L’œuvre figure le dieu Atoum à corps d'anguille, buste de cobra et tête humaine sur un socle creux de forme rectangulaire, réceptacle servant de sarcophage. Le corps dressé est légèrement décalé sur le côté gauche du socle. La partie allongée est d’abord rectiligne, puis, à partir d’une première bélière située à environ deux centimètres de la partie dressée, elle ondule avec grâce. Le corps est d’épaisseur égale sur l’ensemble de l’œuvre. La longue nageoire dorsale de l’anguille est dessinée. Une seconde bélière vient terminer la queue. Un renfort de bronze, permettant de consolider la figure, relie la partie dressée à celle allongée. L’oxydation du métal a comblé l’espace qui séparait ces deux parties.
La tête humaine est coiffée d’un nemes surmonté de la couronne atef ornée d’un uraeus imposant. L’atef se compose ici uniquement d’une fine mitre centrale flanquée de deux hautes plumes d’autruche. Cette couronne est un attribut de roi et également de divinités, telles qu’Osiris ou Atoum. Le profil d’une barbe se dessine sous le menton. Une fine ligne sur la face, dessinant un cercle dans lequel de la terre s’est incrustée, pourrait être le contour de l’œil. Mis à part cet élément, la corrosion du métal rend illisible les autres détails du visage, des couronnes et du corps du poisson serpentiforme. Un exemplaire assez similaire au Co. 2436, mais de plus grande taille, est conservé dans les collections égyptiennes des Musées Royaux d’Art et d’Histoire de Bruxelles (E. 2169, ancienne collection Philipp). Il ne subsiste que la partie antérieure du reliquaire mais celui-ci, mieux préservé et restauré récemment, permet de restituer la probable évocation des caractéristiques anatomiques de l’anguille du Co. 2436 (THERASSE Isabelle, in L. Delvaux, I. Therasse, Sarcophages sous les étoiles de Nout, Bruxelles, Musées royaux d’Art et d’Histoire, 15 octobre 2015-20 avril 2016, Bruxelles, 2015, p. 194-195).
Une étiquette sur laquelle on peut lire B 215 est collée sous le reliquaire. À l’intérieur de celui-ci, on trouve également un bout de papier avec le numéro d’inventaire donné par Boreux en 1913, 410.

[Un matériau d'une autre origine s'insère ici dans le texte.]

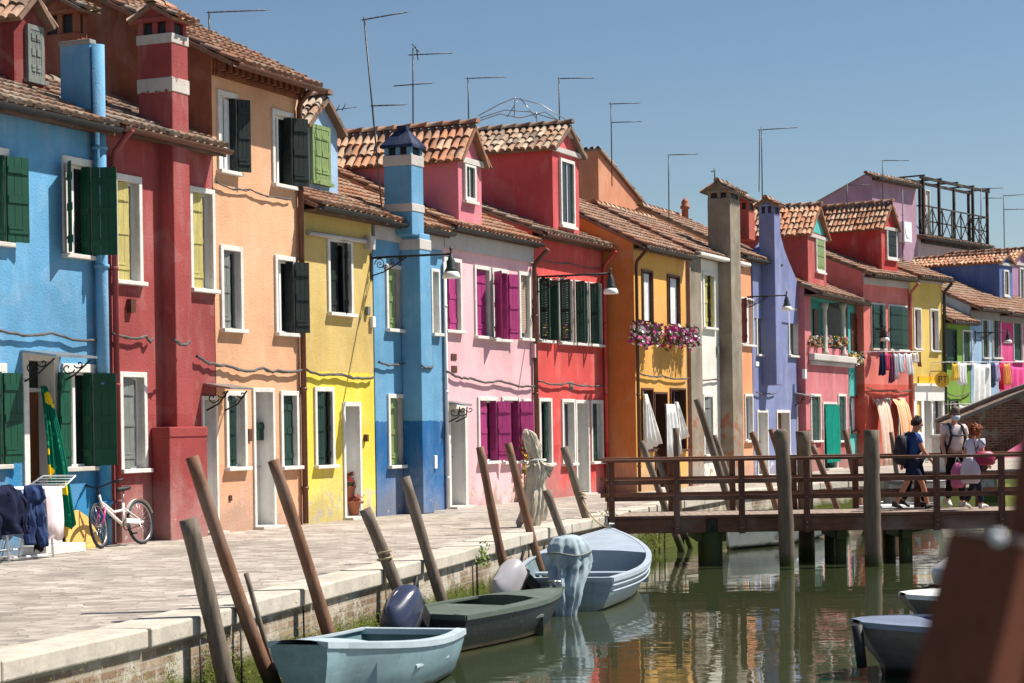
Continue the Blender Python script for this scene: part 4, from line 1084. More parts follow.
# ------------------------------------------------------------------ timber footbridge
BY, BX0, BX1, BW = 35.3, 1.62, 13.5, 1.9
WB = wood('bridge_timber', (.20, .085, .050, 1), .5, .7, None, (.7, 9, 9))
WBp = wood('bridge_post_timber', (.17, .072, .045, 1), .5, .7)
WD = wood('deck_boards', (.34, .26, .20, 1), .4, .8, None, (9, .7, 9))
WPl = wood('wet_pier_timber', (.06, .042, .028, 1), .5, .6, -.55)
br = empty('footbridge', (BX0, BY, 0)); tag(br, 'brown timber footbridge with two-bar railings crossing the canal', 'footbridge')
LX = BX1-BX0
m = MB(); q = 0.0
while q < LX: m.box(q+.004, q+.146, .02, BW-.02, -.05, 0); q += .15
m.build('deck', WD, br)
m = MB()
for y in (-.06, BW-.04): m.box(-.1, LX, y, y+.10, -.30, -.051)
m.box(-.1, LX, .5, .6, -.26, -.052); m.box(-.1, LX, 1.25, 1.35, -.26, -.052)
m.box(-.12, LX, -.085, .04, -.046, .006)
m.build('beam', WB, br, bevel=.008)
for side, yy in ((0, -.115), (1, BW+.005)):
    off = 0.0 if side == 0 else .06
    k = 0
    while True:
        x = .04 + k*1.145 + off
        if x > LX: break
        m = MB(); m.box(x, x+.105, yy, yy+.10, -.32 if side == 0 else -.28, .955); m.build('post', WBp, br, bevel=.006); k += 1
    m = MB(); m.box(-.06, LX, yy-.03, yy+.13, .957, 1.01); m.build('handrail', WB, br, bevel=.01)
    yr = yy+.101 if side == 0 else yy-.046
    for z in (.56, .27):
        m = MB(); m.box(-.02, LX, yr, yr+.045, z, z+.085); m.build('rail', WB, br, bevel=.006)
m = MB()
for k in range(10):
    x = .04 + k*1.145
    for z in (-.14, -.22): m.ball((x+.05, -.118, z), .016)
    for z in (.6, .31): m.ball((x+.05, -.116, z), .011)
m.build('bolt', 'steel', br)
for x, y, r in ((1.85, .1, .2), (1.95, 1.6, .2), (4.15, .15, .1), (4.2, 1.7, .1), (5.3, .15, .12), (5.3, 1.7, .12), (7.7, .15, .12), (7.7, 1.7, .12), (10, .3, .14)):
    m = MB(); m.tube([(x, y, -1.6), (x, y, -.06)], r, 10); m.build('pier', WPl, br)
for x, w_ in ((1.85, .26), (4.15, .08), (5.3, .08), (7.7, .08)):
    m = MB(); m.box(x-w_, x+w_, .0, BW-.02, -.46, -.305); m.build('cross_beam', WPl, br)

# ------------------------------------------------------------------ mooring poles
P_GREY = wood('weathered_pole', (.20, .155, .115, 1), .5, .85, .42)
P_BROWN = wood('brown_pole', (.22, .105, .058, 1), .4, .65, .42)
P_DARK = wood('dark_pole', (.18, .135, .095, 1), .5, .85, .30)
POLES = []
def pole(name, base, top, r, mat, label, dY=0, cat='mooring pole', group='mooring poles in the canal', pointed=False):
    b = ground(base[0], base[1], WATER); t = atY(top[0], top[1], b.y + dY); POLES.append((b, t))
    d = (t-b); b2 = V((0, 0, 0)) - d.normalized()*.9
    m = MB(); n = 16; rp = random.Random(int(base[0]*7+base[1]))
    bend = d.orthogonal().normalized()*rp.choice((-1, 1))*rp.uniform(.02, .06)
    pts = []; rs = []
    for i in range(n+1):
        f = i/n; pts.append(b2 + (d - b2)*f + bend*math.sin(math.pi*f)*1.0); rs.append(r*(1.06-.14*f)*rp.uniform(.93, 1.06))
    if pointed: pts.append(d + d.normalized()*.05); rs.append(rs[-1]*.55)
    m.tube(pts, rs, 14)
    o = m.build(name, mat, None, b); tag(o, label, cat, group); return o
for a in (
    ((230.5, 718), (188, 519), .085, P_GREY, 'thick grey weathered mooring pole nearest the left edge of the canal'),
    ((282, 703), (192, 457), .065, P_BROWN, 'long brown mooring pole leaning in front of the pale turquoise boat'),
    ((290, 700), (246, 573), .026, P_GREY, 'thin grey stick standing behind the bow of the pale turquoise boat'),
    ((338, 678), (273, 460), .068, P_BROWN, 'brown mooring pole rising behind the pale turquoise boat'),
    ((416, 648), (365, 509), .075, P_GREY, 'grey mooring pole rising behind the navy outboard motor'),
    ((455, 633), (405, 477), .07, P_GREY, 'grey mooring pole rising behind the dark green boat'),
    ((517, 610), (480, 447), .062, P_BROWN, 'brown mooring pole rising above the silver outboard motor'),
    ((548, 590), (508, 443), .065, P_BROWN, 'brown mooring pole in front of the tied-up white cloth bundle'),
    ((583.5, 584), (546, 490), .07, P_GREY, 'short grey mooring pole just right of the white cloth bundle'),
    ((604, 569), (564, 447), .075, P_GREY, 'grey mooring pole behind the bow of the blue-grey boat'),
    ((684, 552), (641, 441), .07, P_GREY, 'grey mooring pole behind the bridge, before the shade-tinted orange wall'),
    ((692, 548), (656, 455), .06, P_GREY, 'short grey mooring pole behind the bridge beside a steeper one'),
    ((682, 548), (676, 428), .07, P_DARK, 'upright dark pole behind the bridge before the curtained door'),
    ((741, 548), (697, 399), .075, P_DARK, 'tallest leaning dark pole behind the bridge, before the white house'),
    ((755, 545), (714, 435), .06, P_GREY, 'leaning grey pole behind the bridge, before the grey chimney breast'),
    ((787, 545), (752, 432), .07, P_BROWN, 'leaning brown pole behind the bridge, before the narrow orange house'),
    ((808, 540), (771, 429), .07, P_BROWN, 'leaning brown pole behind the bridge, between it and the violet house'),
    ((846, 536), (812, 445), .07, P_BROWN, 'leaning brown pole behind the bridge, before the dusty pink house'),
    ((868, 532), (845, 430), .07, P_BROWN, 'leaning brown pole behind the bridge, before the turquoise strip'),
    ((905, 520), (891, 432), .06, P_BROWN, 'thin brown pole behind the bridge, before the salmon house'),
): pole('mooring_pole', *a)
pole('timber_pile', (785.5, 566), (781, 432), .135, P_DARK, 'thick timber pile in front of the bridge, left one with a tapered top', 0, 'pile', 'timber piles beside the bridge', True)
pole('timber_pile', (875, 566), (871.5, 430), .15, P_DARK, 'thick timber pile in front of the bridge, nearest the walking people', 0, 'pile', 'timber piles beside the bridge')
pole('timber_pile', (806, 556), (803, 431), .15, P_DARK, 'thick dark timber pile just behind the bridge railing', 0, 'pile', 'timber piles beside the bridge')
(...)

Les reliquaires de l’Antiquité égyptienne sont des objets archéologiques assez bien connus, les cimetières d’animaux sacrés étant nombreux sur le territoire égyptien. Ils comprenaient deux types d’animaux, les « uniques » et les « multiples » (cf. CHARRON Alain (dir.), La mort n’est pas une fin, Pratiques funéraires en Égypte d’Alexandre à Cléopâtre, Catalogue d’exposition 28 septembre 2002-5 janvier 2003, Musée de l’Arles antique, Arles, 2002, p. 176). La première catégorie regroupe des animaux choisis, parmi ses congénères et par les prêtres grâce à une statue divine qu’ils manipulaient, pour représenter de son vivant une divinité particulière. Les « uniques » les plus connus sont les taureaux Mnévis et Apis dont la plus ancienne attestation d’inhumation date du règne d’Amenhotep III. Ici, avec l’œuvre Co. 2436 il s’agit du reliquaire d’un « multiple ». Ces « multiples » n’étaient pas choisis pour leur caractère sacré mais c’est par les rites de leur mise à mort, leur momification et les prières récitées à cet instant que leur était conféré un caractère divin. Les animaux les plus représentés sont les serpents, les chats, les chiens, les ibis et les crocodiles. Ils n’avaient pas de pouvoir à part entière, c’était le dieu qu’ils représentaient à leur mort qui était encensé. Ils devenaient alors un ba de la divinité, acquéraient un rôle de médiateur et devenaient capables de transmettre les doléances de la population. Les reliquaires étaient créés sur demande des dévots et les prêtres se chargeaient d’y insérer l’animal entièrement momifié, soit une partie de sa momie, voire même un paquetage imitant la forme de l’animal. Ces « meurtres » étaient pratiqués cachés du regard de la population car la loi égyptienne condamnait à mort toute personne ayant tué même accidentellement un animal. Quoiqu’il en soit, ils étaient courants afin de subvenir aux besoins des commanditaires. Au fil du temps, les commandes devenant de plus en plus nombreuses, certaines bêtes étaient ainsi élevées dans le seul but de servir à leur mort d’objet de dévotion.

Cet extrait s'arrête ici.